Shelley wrote:I met a traveller from an antique land
Who said: Two vast and trunkless legs of stone
Stand in the desert. Near them on the sand,
Half sunk, a shatter'd visage lies, whose frown
And wrinkled lip and sneer of cold command
Tell that its sculptor well those passions read
Which yet survive, stamp'd on these lifeless things,
The hand that mock'd them and the heart that fed.
And on the pedestal these words appear:
"My name is Ozymandias, king of kings:
Look on my works, ye Mighty, and despair!"
Nothing beside remains: round the decay
Of that colossal wreck, boundless and bare,
The lone and level sands stretch far away.

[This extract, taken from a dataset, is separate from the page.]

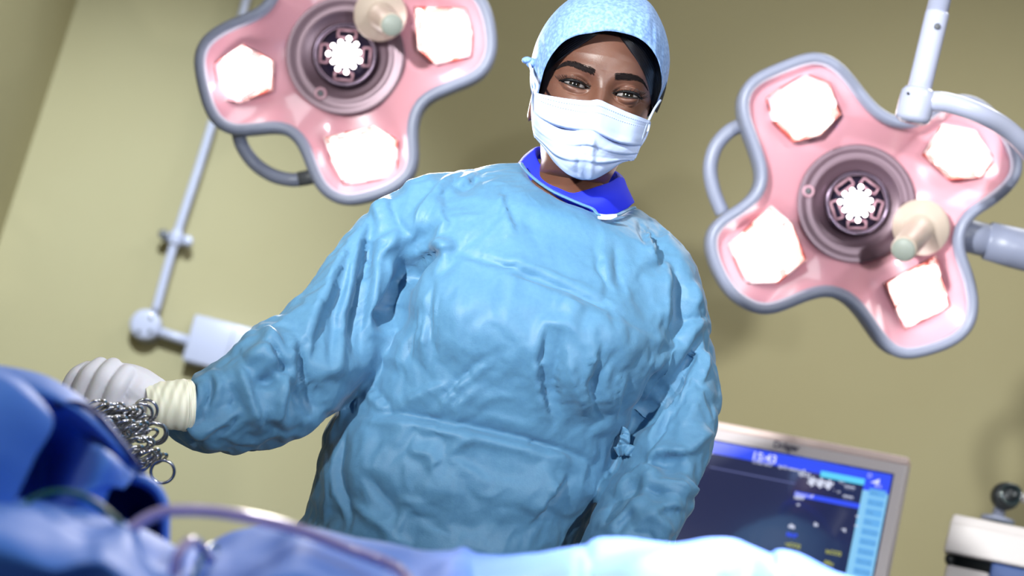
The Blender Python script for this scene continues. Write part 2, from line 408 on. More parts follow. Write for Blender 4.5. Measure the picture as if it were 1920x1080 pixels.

deMolay wrote:Ranger way to complicated. The west would have to pay a carbon tax inside their own borders agreed? They would then slap a carbon tarriff on all countries who do not meet the wests higher standards on production. Copenhagen will not reduce pollution in the world. It will only transfer all production to China and India etc. who are exempt from paying carbon taxes under Copenhagen. All companies producing anything in the west will quickly just relocate to China to escape the carbon taxes of Copenhagen. And the pollution will continue. This would force the Chinese who have the majority of the smokestack industries and an excess of capital to clean up the mess.